There’s much to be optimistic about in an election and Olympics year, when profits are up sharply: Tegna reported a profit of $99.5 million last quarter, up from $38.5 million last year. (Though according to one recent analysis from Bloomberg, spending on political advertising since late April 2016 fell to $146 million, down from $373 million over the same period in 2012, thanks to a free-media-happy Donald Trump and a protracted primary season for both parties.) Tegna is hiring for lots of editorial positions at its stations (the descriptors “multiplatform” and “multi-skilled” rule those job descriptions). All of its stations have on-demand channels on Roku; some stations are testing on Amazon’s Fire TV as part of a partnership (Apple TV and Apple News are under consideration as well). It’s pushing out Google AMP pages for station websites.

As a case study of Tegna’s digital reinvention, Crooke and Mungeam cite an investigation by Tegna’s Atlanta NBC affiliate WXIA into the heroin crisis in a triangle-shaped region of the city’s suburbs. The series, conducted by the station’s journalists over six weeks, was first published online (and widely viewed and mostly via mobile) and aired later on broadcast, with updates (other Tegna stations are looking to model releasing similar projects this way).

The heroin investigation was one of several pilot projects that emerged from a piloting process Tegna has been experimenting with, in which it surveys staffers at its various stations for new project ideas, convenes some of those people for company-wide brainstorming, and then advances about 10 projects into a six-week pilot stage, complete with funding and other resources (outside producers or production companies might be hired to help execute a pilot, for instance). The pilots then go through extensive user testing, whether online or with focus groups.

“We’ve asked creative minds across all of our stations to fill out a survey that has five questions in them, including things like, ‘If you were in charge of your newsroom tomorrow, what would it look like?’ ‘What ideas do you have about the current state of local news?’ ‘What would you like to see changed?’ The people that we see who really have a passion and a vision for it, we invite them into a brainstorming session of how we can transform local news,” Crooke said. “And the ideas that seem to do well, we are funding in getting spread across the country. Pilots that don’t work, we’re learning just as much from.”

For the heroin investigation, the idea was to dedicate five journalists to a single topic for six weeks, and focus on a piece that would be released online first. Another project, Verify, came out of an idea to fact check on the road, allowing a non-journalist to tag along with a journalist to get a feel for themselves whether certain widely reported narratives ring true. The project was tested at the Republican and Democratic National Conventions. Verify segments will air in September on all Tegna’s Texas TV stations.

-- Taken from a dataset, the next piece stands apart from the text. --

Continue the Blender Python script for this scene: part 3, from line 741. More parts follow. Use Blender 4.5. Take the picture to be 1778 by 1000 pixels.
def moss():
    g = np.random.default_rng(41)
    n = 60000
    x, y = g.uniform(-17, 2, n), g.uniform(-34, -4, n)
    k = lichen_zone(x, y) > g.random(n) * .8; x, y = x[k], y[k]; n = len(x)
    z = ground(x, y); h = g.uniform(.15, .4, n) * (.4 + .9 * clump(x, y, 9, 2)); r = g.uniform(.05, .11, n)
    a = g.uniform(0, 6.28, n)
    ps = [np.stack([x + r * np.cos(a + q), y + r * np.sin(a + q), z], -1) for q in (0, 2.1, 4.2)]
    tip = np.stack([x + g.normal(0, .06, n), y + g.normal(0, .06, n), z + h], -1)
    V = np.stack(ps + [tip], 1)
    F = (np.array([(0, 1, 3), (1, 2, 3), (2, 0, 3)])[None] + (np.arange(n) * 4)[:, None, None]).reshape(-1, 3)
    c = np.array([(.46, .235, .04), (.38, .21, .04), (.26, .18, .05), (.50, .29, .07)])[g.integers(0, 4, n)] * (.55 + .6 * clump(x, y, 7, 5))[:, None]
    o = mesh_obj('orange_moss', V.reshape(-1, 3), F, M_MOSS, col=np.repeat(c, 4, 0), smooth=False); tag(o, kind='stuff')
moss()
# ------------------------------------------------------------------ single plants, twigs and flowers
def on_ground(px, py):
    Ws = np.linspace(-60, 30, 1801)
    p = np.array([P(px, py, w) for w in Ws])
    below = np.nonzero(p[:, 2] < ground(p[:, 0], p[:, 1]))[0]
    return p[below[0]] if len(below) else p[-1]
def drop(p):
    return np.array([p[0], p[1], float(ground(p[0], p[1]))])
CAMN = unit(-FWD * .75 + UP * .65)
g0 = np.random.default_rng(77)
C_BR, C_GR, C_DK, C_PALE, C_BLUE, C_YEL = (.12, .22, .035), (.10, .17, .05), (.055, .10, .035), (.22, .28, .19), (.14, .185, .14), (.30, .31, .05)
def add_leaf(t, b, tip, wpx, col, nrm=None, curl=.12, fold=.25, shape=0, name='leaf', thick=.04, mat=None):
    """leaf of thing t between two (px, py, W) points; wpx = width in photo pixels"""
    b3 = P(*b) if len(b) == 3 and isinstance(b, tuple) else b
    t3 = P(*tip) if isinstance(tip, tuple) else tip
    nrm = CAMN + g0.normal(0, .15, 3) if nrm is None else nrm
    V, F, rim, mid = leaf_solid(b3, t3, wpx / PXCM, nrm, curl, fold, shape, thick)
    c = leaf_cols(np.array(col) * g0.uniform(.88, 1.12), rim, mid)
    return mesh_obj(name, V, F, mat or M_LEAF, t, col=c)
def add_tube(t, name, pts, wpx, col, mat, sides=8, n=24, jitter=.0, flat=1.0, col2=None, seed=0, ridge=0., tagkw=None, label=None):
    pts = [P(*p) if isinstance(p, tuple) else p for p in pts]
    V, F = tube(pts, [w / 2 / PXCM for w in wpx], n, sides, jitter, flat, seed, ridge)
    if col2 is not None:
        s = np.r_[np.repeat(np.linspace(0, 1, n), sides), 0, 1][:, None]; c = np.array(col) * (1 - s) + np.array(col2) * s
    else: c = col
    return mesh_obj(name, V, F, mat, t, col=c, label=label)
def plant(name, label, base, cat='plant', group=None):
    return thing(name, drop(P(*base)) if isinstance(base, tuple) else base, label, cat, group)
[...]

The company is in the testing stage of its second cycle of pilot projects — a third brainstorming session will start in September at its Denver station KUSA — and expects to have the third round of projects launched by the end of the year. Crooke declined to share how much exactly pilots receive in funding, saying that “the amount each gets is variable. There’s substantial support for many of them.”

“At the brainstorming session, we strategically give staff topics and ideas that stations need to work on, and let them go. For this particular session, we had them focus on local information content — they’re not coming up with talk shows or anything,” Crooke said. “One of the things we’ve learned through this process is we have to let go. Things where we think, well, we’ve tried that, that won’t work — had we actually gone with our own sensibility, we might not have moved forward on something good. We try to keep our minds open to what our employees are interested in doing.”

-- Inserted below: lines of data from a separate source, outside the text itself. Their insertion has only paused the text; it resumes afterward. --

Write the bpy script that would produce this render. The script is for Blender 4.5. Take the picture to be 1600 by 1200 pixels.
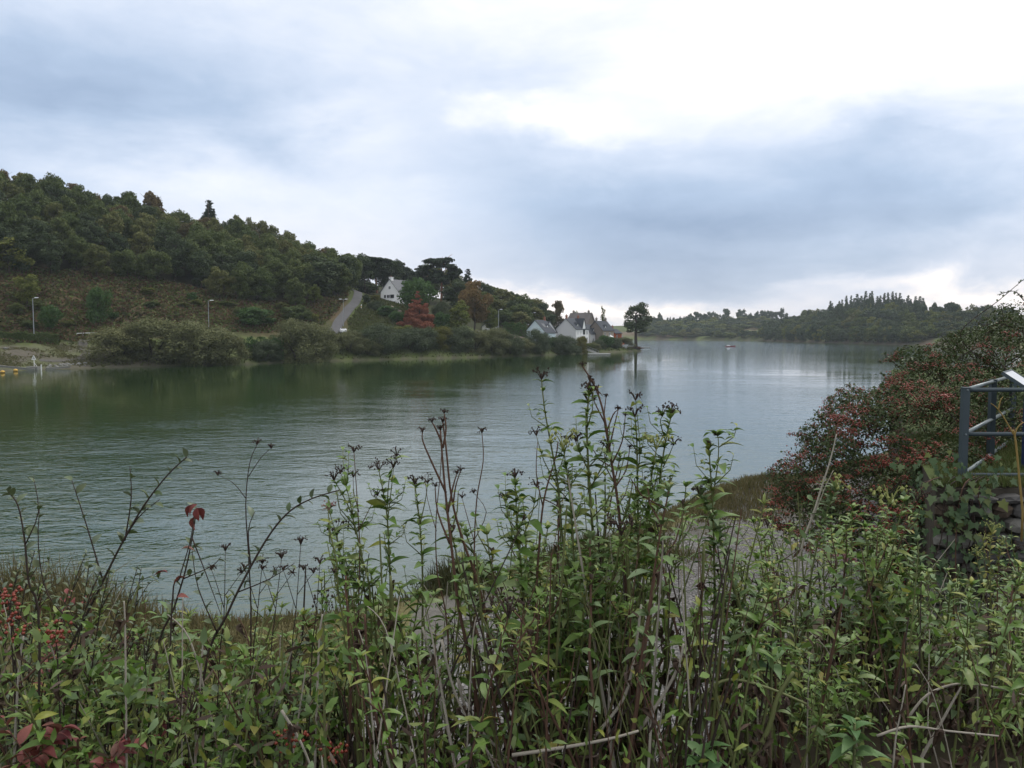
import bpy, math, random
import numpy as np
from mathutils import Vector, Matrix, Euler
R = math.radians
SC = bpy.context.scene
for o in list(bpy.data.objects):
    bpy.data.objects.remove(o)
COL = SC.collection
# ------------------------------------------------------------------ camera
FPX, PITCH, EYE = 1256.0, R(3.65), 7.0
cd = bpy.data.cameras.new('camera'); cam = bpy.data.objects.new('camera', cd); COL.objects.link(cam)
cd.sensor_width = 36.0; cd.lens = 36.0 * FPX / 1600.0; cd.clip_start = 0.1; cd.clip_end = 9000
cam.location = (0, 0, EYE); cam.rotation_euler = (math.pi / 2 - PITCH, 0, 0)
SC.camera = cam
# ------------------------------------------------------------------ world: Nishita sky under a broken cloud layer
SUN_EL, SUN_AZ = R(58), R(50)
W = bpy.data.worlds.new('World'); SC.world = W; W.use_nodes = True
nt = W.node_tree; nt.nodes.clear(); NW = nt.nodes.new; LK = nt.links.new
def wmath(op, a, b=None, c=None):
    n = NW('ShaderNodeMath'); n.operation = op
    for i, v in enumerate((a, b, c)):
        if v is None: continue
        if isinstance(v, (int, float)): n.inputs[i].default_value = v
        else: LK(v, n.inputs[i])
    return n.outputs[0]
def ray(px, py):
    X, Y = (px - 800) / FPX, -(py - 600) / FPX
    return Vector((X, math.cos(PITCH) + Y * math.sin(PITCH), -math.sin(PITCH) + Y * math.cos(PITCH)))
def azel(px, py):
    d = ray(px, py).normalized()
    return math.atan2(d.x, d.y), math.asin(d.z)
tc = NW('ShaderNodeTexCoord'); sx = NW('ShaderNodeSeparateXYZ'); LK(tc.outputs['Generated'], sx.inputs[0])
az = wmath('ARCTAN2', sx.outputs[0], sx.outputs[1]); el = wmath('ARCSINE', sx.outputs[2])
mp = NW('ShaderNodeMapping'); mp.inputs['Scale'].default_value = (3.0, 3.0, 7.5); LK(tc.outputs['Generated'], mp.inputs[0])
n1 = NW('ShaderNodeTexNoise'); n1.inputs['Scale'].default_value = 1.6; n1.inputs['Detail'].default_value = 7.0
n1.inputs['Roughness'].default_value = 0.58; n1.inputs['Distortion'].default_value = 0.25; LK(mp.outputs[0], n1.inputs['Vector'])
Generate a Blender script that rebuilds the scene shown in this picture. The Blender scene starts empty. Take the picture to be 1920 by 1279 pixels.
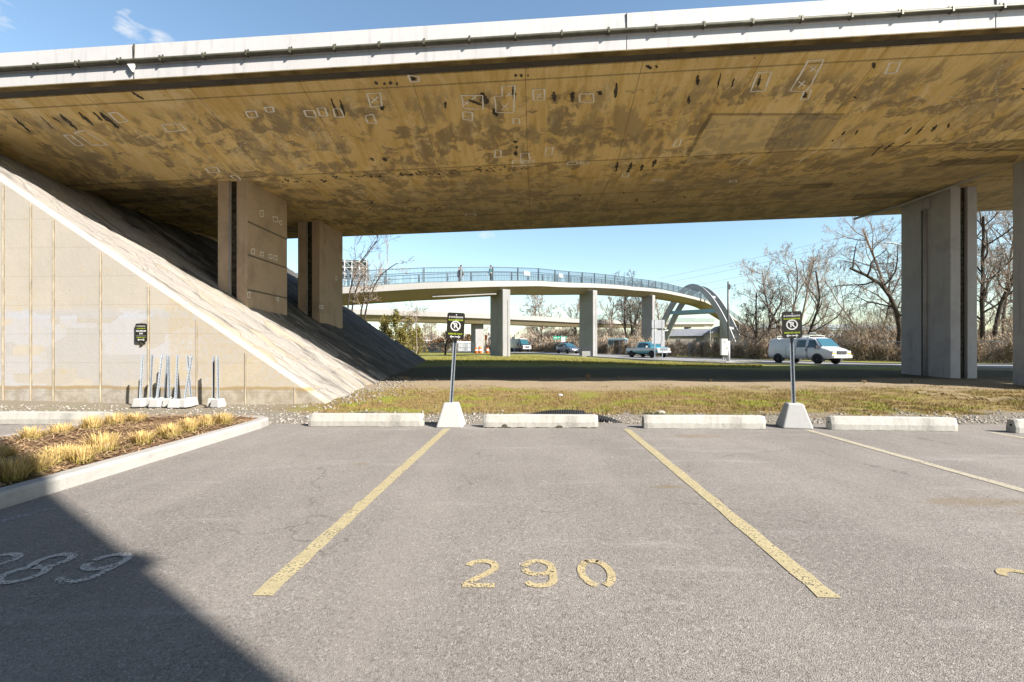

“By following the lead of our employees to create content that is digital first, it frees them up from the sameness of format that is plaguing local television news,” Crooke added.

“The kinds of criteria we look at when evaluating which projects to invest in are, will we learn something, will we develop new skills through the process, will we develop content that’s more effective on emerging platforms?” Mungeam said. “Will it grow our storytelling skill, and grow our audience in the places where our audiences are moving?”

For Crooke and Mungeam, finding ways to monetize these digital projects will follow after pilots prove they can attract an audience: “Our job is to create meaningful, valuable content. We have smarter, other people working on the monetization part,” Mungeam said.

Other pilots include a 360º video pilot tailored for YouTube and Facebook and a social video pilot that tested explainers for the conventions — both trendy formats that all publishers, not just broadcasters, are scrambling to master. Some ongoing projects are educational in nature. One curriculum focused on listening and discovery using social media was crafted by five social media managers from different Tegna stations, after crowdsourcing best practices. Those volunteers are traveling to all the stations, spending two days in each newsroom offering training to staffers tailored to their roles at their station.

“The training itself is peer-based, but we are taking advantage of our size and scale, and leveraging the wisdom of the crowd,” Mungeam said.

POSTED     Aug. 23, 2016, 12:36 p.m.